2. Please provide a table to list the meaning of all the variables in Table 3 and Figure 3, to make them easier to find.
3. There are many GCMs in CMIP6. Why are these eight GCMs selected?
4. I suggest the authors to reconstruct the Methodology section to make it more readable. It would be better to introduce the model first, and then introduce the spatial discretization of the catchment (the first paragraph of the current Methodology section), because the elevation band and HRU is the simulation unit of the model. Besides, more details of Δh-parameterization method need to be provided in the 3.1.1 section. The current description is too general, which is difficult to understand for a reader not familiar with this method.
5. Why a single value is provided for some parameters in Table 2, but a range is provided for others?

Climate change and cryosphere variation pose huge threats to local and downstream water resource security, and economic, social, and ecological sustainable development. However, there is still lack of integrated modeling tools to systematic project future changes of cryosphere and its impacts on hydrological regime in diverse climate change scenarios. Thus, this model projection study for the Hulu catchment in the Upper Heihe river has clear novelty. This topic fits well with the scope of this special issue on “Hydrological response to climatic and cryospheric changes in high-mountain regions”. However, I agree with anonymous Reviewer 1 that the authors need to validate the proposed model and add uncertainty envelope in their results and figures, which are very important for the reliability of model and results. In addition, I have some minor concerns before the manuscript can be considered for publication.

• In the abstract, two climate scenarios (SSP2-4.5 and SSP5-8.5) are not mentioned.
• Table 2. What are the optimized parameter values?
• Some important references are missing in the text. For example, there is lack of reference about the study site; no reference about CMIP6 dataset. Line 216~219, References are needed for the Δh parametrization. Some new model developments for small cold region catchments are not well cited, including but not limited to https://hess.copernicus.org/articles/27/4409/2023/; https://agupubs.onlinelibrary.wiley.com/doi/10.1029/2022WR033363;
• It is better to add a landscape classification map in Figure 1.
• Line 201~204, the equal weighted average method could be more clearly demonstrated by equations. Please give specific functions.
• Some figures are not mentioned in the main text, such as Figure 2, 3.
• Line 235. How did you calculate the snow cover days and snow water equivalent?
• Line 375. How did you calculate the lower limit of permafrost?
• The conclusion can be shortened.
• Some figures have small font size, e.g. Figure 1, 7, 8, and 11.

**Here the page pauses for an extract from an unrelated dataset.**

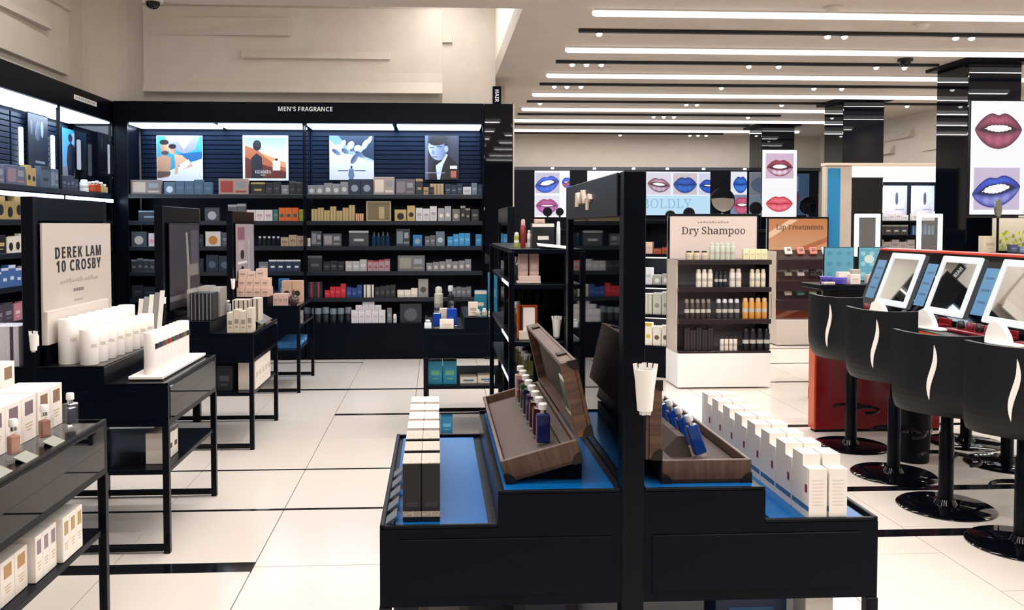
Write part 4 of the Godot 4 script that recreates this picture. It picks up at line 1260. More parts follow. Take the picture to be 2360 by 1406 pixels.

This work presents projection of future changes in glacier and runoff in the Upper-Heihe River. I have some major concerns about the methods, as follows, which the authors may consider addressing in the revision:

1. Model Evaluation: While the authors claim the model has been evaluated in previous works, the newly integrated (or refined) glacier module could impact simulated runoff. I suggest the authors conduct a comprehensive evaluation of the model in simulating discharge, glacier, snow and soil water.

2. Parameterization of the Δ-h Module: The Δ-h module, originally developed and applied in Alpine glaciers in Switzerland, adopted empirical parameter values from long-term observations of glacier area over Switzerland. Its practical application in China has not been well evaluated. The authors should provide more details on the verification of this module in their study area, as well as on the determination of parameter values.

3. Coarse Spatial Resolution of CMIP Model Products: This study was conducted in a small basin with 23km2, but the CMIP products were only downscaled to a resolution of 0.5 deg, much larger than the basin size. To reduce uncertainty, downscaled inputs at higher resolutions would be beneficial.

4. Uncertainty in the Analysis: The results inevitably imply significant uncertainty from model inputs, parameters, and assumptions. A full assessment of modeling uncertainty is highly recommended.

5. Sharp Decreases in Glacier Thickness after 2040:  In figure 5, both glaciers exhibit a sharp decrease in thickness but only small changes in volume after 2040. More explanation is needed, as such sharp changes in climate are not observed.

6. Change 'day' to DOY in the y-axis of Figures 6a-b.

7. Conclusion: the conclusion is wordy and could be more straightforward and informative.